#### COLLECTED DATA:
◆ ◆ ◆
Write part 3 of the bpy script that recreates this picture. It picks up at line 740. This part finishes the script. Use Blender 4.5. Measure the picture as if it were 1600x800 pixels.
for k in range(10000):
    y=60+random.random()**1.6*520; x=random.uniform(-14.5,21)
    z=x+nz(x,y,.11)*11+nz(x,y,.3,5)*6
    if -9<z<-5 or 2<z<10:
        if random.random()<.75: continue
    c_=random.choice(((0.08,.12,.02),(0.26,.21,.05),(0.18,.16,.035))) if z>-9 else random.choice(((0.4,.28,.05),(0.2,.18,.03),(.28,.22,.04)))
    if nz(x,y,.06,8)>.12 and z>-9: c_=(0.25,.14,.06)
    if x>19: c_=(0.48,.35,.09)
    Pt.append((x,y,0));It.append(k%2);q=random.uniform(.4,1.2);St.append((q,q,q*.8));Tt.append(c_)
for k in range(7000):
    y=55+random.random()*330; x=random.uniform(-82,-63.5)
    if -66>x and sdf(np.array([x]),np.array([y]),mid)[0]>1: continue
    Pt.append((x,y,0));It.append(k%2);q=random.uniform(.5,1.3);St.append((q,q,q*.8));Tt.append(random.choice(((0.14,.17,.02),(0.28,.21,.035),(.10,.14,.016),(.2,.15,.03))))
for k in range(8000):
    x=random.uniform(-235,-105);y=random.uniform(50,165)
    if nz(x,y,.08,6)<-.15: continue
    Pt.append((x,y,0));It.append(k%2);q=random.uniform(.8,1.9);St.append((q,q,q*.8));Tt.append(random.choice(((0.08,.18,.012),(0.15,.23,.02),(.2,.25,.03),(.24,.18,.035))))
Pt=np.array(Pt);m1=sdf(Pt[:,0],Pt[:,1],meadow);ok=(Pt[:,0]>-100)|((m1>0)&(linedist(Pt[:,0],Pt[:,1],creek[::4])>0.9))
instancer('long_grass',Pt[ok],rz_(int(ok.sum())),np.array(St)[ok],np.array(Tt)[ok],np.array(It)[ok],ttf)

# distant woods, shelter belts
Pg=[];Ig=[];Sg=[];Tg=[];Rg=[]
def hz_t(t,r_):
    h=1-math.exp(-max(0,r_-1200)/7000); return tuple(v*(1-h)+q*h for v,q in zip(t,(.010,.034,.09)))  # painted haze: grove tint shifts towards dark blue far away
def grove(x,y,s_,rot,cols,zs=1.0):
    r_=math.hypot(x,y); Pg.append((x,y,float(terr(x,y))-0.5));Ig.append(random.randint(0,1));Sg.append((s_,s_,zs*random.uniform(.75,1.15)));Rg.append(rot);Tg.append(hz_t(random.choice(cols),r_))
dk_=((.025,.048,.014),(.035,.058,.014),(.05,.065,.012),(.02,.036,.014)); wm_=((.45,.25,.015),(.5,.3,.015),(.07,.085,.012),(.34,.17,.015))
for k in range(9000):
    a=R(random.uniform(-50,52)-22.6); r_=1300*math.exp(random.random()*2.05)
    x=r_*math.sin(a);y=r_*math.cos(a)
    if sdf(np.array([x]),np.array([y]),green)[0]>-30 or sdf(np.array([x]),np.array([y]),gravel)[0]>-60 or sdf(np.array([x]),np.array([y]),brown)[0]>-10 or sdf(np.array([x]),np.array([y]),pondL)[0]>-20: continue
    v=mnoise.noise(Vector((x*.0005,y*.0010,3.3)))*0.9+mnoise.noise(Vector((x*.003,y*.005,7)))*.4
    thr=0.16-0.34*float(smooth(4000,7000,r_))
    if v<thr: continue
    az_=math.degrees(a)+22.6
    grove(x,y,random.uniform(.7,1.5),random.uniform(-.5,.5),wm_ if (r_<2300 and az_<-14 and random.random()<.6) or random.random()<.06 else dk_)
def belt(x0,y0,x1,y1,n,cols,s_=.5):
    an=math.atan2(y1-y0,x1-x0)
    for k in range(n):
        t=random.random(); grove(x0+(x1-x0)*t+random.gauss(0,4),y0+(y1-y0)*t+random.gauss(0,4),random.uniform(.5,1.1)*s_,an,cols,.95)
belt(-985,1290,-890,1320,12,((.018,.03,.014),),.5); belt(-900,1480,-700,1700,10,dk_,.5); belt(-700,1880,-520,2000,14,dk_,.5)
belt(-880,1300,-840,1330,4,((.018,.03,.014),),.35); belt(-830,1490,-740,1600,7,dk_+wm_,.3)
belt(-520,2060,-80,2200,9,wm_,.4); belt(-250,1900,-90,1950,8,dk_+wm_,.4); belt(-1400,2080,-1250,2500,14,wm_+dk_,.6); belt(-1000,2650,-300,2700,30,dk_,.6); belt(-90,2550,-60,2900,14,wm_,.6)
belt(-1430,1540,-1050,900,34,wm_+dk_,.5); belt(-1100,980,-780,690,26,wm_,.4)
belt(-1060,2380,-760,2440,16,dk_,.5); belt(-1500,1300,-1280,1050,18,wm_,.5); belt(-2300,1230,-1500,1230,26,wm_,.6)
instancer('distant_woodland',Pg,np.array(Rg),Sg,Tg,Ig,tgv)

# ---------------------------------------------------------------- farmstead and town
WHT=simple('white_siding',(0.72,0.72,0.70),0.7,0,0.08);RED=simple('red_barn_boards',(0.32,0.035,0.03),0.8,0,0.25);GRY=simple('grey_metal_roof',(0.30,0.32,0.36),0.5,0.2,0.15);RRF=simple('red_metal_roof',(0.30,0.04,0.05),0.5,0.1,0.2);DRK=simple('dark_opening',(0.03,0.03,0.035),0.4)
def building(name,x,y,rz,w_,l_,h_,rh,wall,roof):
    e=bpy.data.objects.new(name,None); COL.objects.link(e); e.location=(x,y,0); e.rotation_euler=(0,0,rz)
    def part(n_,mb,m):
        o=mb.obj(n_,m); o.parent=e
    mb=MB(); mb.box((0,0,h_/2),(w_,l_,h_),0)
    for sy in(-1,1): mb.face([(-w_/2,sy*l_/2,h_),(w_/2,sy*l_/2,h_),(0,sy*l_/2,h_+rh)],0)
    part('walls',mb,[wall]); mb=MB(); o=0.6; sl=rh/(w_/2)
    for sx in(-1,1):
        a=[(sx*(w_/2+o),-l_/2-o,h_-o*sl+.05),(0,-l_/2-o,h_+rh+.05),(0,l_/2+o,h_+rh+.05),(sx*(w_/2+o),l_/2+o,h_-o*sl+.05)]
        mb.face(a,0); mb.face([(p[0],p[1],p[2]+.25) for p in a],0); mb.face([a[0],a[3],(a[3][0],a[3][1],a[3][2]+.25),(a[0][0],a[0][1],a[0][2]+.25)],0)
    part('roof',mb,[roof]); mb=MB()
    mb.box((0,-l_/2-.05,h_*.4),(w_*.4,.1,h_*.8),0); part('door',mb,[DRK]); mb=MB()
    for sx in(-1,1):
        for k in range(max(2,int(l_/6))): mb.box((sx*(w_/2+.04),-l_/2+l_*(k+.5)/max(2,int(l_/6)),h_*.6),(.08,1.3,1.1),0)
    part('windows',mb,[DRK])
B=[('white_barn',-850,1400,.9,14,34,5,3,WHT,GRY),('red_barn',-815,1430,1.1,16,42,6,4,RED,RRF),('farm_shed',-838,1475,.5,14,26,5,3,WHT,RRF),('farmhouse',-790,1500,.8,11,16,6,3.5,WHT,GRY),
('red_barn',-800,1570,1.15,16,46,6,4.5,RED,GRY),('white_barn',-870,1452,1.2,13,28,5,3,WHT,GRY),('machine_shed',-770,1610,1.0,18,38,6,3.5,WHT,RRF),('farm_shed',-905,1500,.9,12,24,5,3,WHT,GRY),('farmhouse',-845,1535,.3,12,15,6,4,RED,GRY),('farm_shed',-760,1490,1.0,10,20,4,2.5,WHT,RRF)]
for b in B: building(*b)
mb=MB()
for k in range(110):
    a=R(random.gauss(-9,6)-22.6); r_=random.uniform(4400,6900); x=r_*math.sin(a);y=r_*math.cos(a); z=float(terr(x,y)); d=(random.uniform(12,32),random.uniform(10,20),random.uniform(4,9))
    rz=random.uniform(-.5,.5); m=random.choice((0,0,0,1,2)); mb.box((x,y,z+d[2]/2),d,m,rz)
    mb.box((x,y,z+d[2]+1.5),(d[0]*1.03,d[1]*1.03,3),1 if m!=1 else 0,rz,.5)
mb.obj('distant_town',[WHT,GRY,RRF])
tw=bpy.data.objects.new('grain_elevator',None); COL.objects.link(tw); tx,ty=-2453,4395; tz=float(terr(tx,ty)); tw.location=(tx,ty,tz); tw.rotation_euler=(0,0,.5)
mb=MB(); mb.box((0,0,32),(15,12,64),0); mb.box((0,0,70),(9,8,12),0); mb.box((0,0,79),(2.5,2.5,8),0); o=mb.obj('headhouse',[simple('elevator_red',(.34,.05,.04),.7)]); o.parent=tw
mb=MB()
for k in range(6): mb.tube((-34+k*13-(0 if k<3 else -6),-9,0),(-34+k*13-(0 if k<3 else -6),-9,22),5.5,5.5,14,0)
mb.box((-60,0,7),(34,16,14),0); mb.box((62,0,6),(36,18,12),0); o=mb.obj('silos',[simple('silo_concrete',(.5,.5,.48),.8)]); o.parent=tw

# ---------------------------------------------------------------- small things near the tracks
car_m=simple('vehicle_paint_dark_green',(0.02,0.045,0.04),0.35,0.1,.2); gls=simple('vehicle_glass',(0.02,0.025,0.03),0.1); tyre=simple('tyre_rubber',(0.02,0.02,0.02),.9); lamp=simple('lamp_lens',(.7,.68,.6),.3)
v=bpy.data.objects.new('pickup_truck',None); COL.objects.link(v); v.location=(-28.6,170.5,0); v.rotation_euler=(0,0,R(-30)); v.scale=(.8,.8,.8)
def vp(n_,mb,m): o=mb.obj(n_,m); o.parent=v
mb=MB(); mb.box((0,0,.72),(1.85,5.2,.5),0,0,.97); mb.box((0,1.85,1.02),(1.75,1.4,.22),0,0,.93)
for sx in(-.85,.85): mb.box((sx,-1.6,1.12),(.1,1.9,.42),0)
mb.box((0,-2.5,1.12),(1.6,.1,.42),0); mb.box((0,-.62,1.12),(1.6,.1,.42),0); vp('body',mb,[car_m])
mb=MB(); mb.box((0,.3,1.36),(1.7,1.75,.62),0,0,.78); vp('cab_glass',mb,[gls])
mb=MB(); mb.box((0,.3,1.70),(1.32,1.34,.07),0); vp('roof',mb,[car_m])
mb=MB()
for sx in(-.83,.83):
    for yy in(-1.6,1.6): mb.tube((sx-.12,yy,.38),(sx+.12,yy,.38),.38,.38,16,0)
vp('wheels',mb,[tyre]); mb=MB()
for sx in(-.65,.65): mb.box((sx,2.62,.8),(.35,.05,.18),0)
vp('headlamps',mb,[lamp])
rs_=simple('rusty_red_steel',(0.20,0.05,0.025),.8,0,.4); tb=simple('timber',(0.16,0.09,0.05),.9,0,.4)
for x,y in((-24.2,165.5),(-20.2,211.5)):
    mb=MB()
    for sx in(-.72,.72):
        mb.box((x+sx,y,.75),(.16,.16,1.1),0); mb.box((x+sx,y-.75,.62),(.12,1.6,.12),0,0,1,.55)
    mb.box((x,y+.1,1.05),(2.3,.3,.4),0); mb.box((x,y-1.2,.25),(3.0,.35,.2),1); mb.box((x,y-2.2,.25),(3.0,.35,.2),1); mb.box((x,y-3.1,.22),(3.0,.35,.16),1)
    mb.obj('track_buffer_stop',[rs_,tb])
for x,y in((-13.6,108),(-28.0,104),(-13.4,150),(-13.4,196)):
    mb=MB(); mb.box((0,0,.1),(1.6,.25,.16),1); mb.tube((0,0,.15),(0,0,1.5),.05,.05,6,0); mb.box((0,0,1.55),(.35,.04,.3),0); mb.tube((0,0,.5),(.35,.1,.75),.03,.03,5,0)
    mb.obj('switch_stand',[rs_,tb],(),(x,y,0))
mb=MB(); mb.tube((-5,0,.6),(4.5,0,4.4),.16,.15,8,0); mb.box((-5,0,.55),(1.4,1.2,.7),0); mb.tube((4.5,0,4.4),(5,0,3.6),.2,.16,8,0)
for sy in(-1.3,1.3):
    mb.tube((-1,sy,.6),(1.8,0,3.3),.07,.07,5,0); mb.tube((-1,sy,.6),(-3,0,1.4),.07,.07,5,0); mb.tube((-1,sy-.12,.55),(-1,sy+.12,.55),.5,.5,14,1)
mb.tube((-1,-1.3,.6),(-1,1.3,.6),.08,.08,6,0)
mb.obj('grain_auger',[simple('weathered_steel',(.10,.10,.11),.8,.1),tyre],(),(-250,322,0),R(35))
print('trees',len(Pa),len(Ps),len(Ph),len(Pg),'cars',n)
◆ ◆ ◆
#### DO THIS:
Collect every line above that contains the word "terr".

#### TASK OUTPUT:
    r_=math.hypot(x,y); Pg.append((x,y,float(terr(x,y))-0.5));Ig.append(random.randint(0,1));Sg.append((s_,s_,zs*random.uniform(.75,1.15)));Rg.append(rot);Tg.append(hz_t(random.choice(cols),r_))
    a=R(random.gauss(-9,6)-22.6); r_=random.uniform(4400,6900); x=r_*math.sin(a);y=r_*math.cos(a); z=float(terr(x,y)); d=(random.uniform(12,32),random.uniform(10,20),random.uniform(4,9))
tw=bpy.data.objects.new('grain_elevator',None); COL.objects.link(tw); tx,ty=-2453,4395; tz=float(terr(tx,ty)); tw.location=(tx,ty,tz); tw.rotation_euler=(0,0,.5)